It’s a rare opportunity – if you have it now – to step back and evaluate yourself and what you want. So many reasons prompt us to take a look in the mirror. Questions such as “Is this really what I want to be doing?” “Is this the best use of my time and talent?” “Does this work really sync with my values and purpose?”
Instead of rethinking the job, rethink yourself. Jumpstart clear thinking with this handful of “classic” questions.
I have always believed the formula for strategic thinking and planning at the group or organizational level applies equally to personal strategic thinking and planning. Just as you might do an external scan of the environment in which you operate, an internal scan of your self – your strengths, conditions in which you do your best work, the contribution(s) you want to make over the coming 12 to 18 months.
Our success relies on how well we know and manage ourselves. Commitment to our personal and professional development helps steer us on our path toward the places we can make the greatest contribution and reap the greatest satisfaction.
It also feeds our ability to know when it’s time to change what we do.
Here are “classic” questions from management – and “self-management” thinker Peter Drucker. Drucker relied on the habit of answering a handful of questions for himself as a way to increase his self-awareness and self-efficacy. He asked managers and leaders to do the same.
- What are my strengths?
- How do I perform?
- What are my values?
- Where do I belong?
- What will I contribute?
- What is my responsibility to those on whom I depend for my contribution?
For now, let’s take a look at how one successful person, Charl, managed himself through to higher performance and personal satisfaction using three of these questions.
What are my strengths?
Drucker’s premise is that our performance relies on our strengths, not our weaknesses. Knowing our strengths puts us in situations where our strengths produce results.

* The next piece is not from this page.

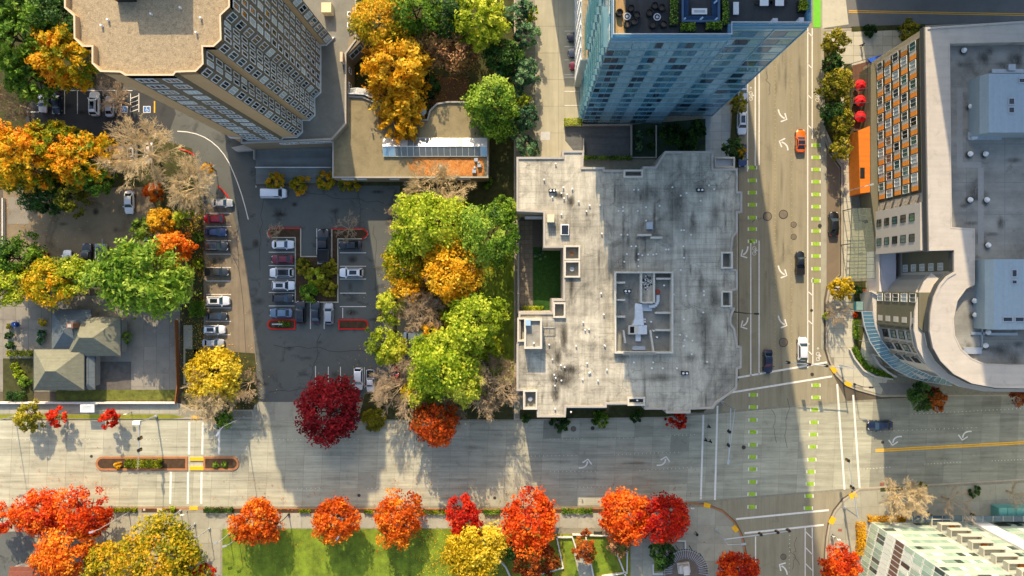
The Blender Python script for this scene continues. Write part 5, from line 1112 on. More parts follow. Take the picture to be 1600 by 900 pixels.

Following Drucker’s approach, when Charl starts new roles or projects – personal and professional – he habitually writes down the results he expects to achieve. At year’s end, he compares his planned to his actual results – the same exercise he uses for his company’s financial performance. He uses the difference between his planned and his actual results as a way of identifying the degree to which he played to his strengths that year.
This year, Charl was pleasantly surprised about how much closer he came in some areas in predicting his results – and how much more satisfied he was feeling along the way. Charl’s success coincided with the strengths he not only played to but deliberately sharpened. He also realized he hadn’t always been clear or honest with himself about the ways he performs best. And how much he was evolving over time.
How do I perform? Under what conditions do I work best?
Charl always took pride in being someone who really produces results. He sets few priorities and challenging goals and focuses. Really focuses.
But this past year he decided to focus on a dream. A creative project that had little monetary value. Just creative impulse. In this year’s annual look-back focusing on this new creative project, he realized he got the results and satisfaction he’d hoped for under three essential but very different conditions: thought partners, accountability partners, and structure.
This year he deliberately sought out broader groups of like-minded creative types. He intentionally stretched himself to do more thinking out loud and listening to others’ dreams and ambitions. Until recently, Charl didn’t think this was something a high-level business driver like himself should depend on. Others might need this, but not him.
This was new. He’d always thought of himself as being a self-starter — independent thinker and consistently self-driven.
Charl realized he got his best results with regular back and forth in a number of regular but very different small groups of people he had come to respect and rely on. In these small groups — meeting globally via Zoom or locally for breakfast or in meetings scheduled ad hoc, he — and they — candidly shared goals, highs, lows and accountabilities. The essential element he realized was “exchange” – they share; he shares. No holds barred. No hierarchy. No status. Regular interaction with thought partners and accountability partners with whom he’ll check in to confirm he’s delivering what he promised himself.
Charl prefers to ultimately work and finish alone. As extroverted as all this “exchanging” sounds, Charl performs best when he writes. Writing down his thoughts or drawing out simple pictures or diagrams not only centers him, writing helps Charl process what’s going on in his busy mind. His timed morning routine provides another structure that feeds his creativity. He knows he learns best when he puts pen to paper, notetaking or writing email “zero drafts” of important correspondence – then editing from the reader’s perspective.
It’s equally important to Charl to have these accountability partners. He can be counted on to meet and exceed his goals.
Now when his interests and passions veer in new and creative directions, he knows he performs best with thought partners and accountability partners. He consistently proves accountable to fellow board members, investors, shareholders. But new percolating ideas needed more: structured exchange with peers, friends, trusted colleagues with whom he can share his ideas, dreams, goals and to whom he is expected to report.
His creativity and desire for personal freedom and choice also depend on structure and accountability. He learned to accept this paradox.
What is my responsibility to those on whom I depend for these results?
The other question Charl feels has made a big difference in his success is the regular reminder this question brings.
For Charl, this means he is responsible for listening and observing how each of the members of his various cohort groups operate best, their strengths, their values. If he doesn’t know, he asks. He knows he has to keep in touch with them, make himself available. It’s one set of relationships among many that he depends on for his success. His honest self-assessment revealed that he wants to earn the trust of this group and others on which he depends.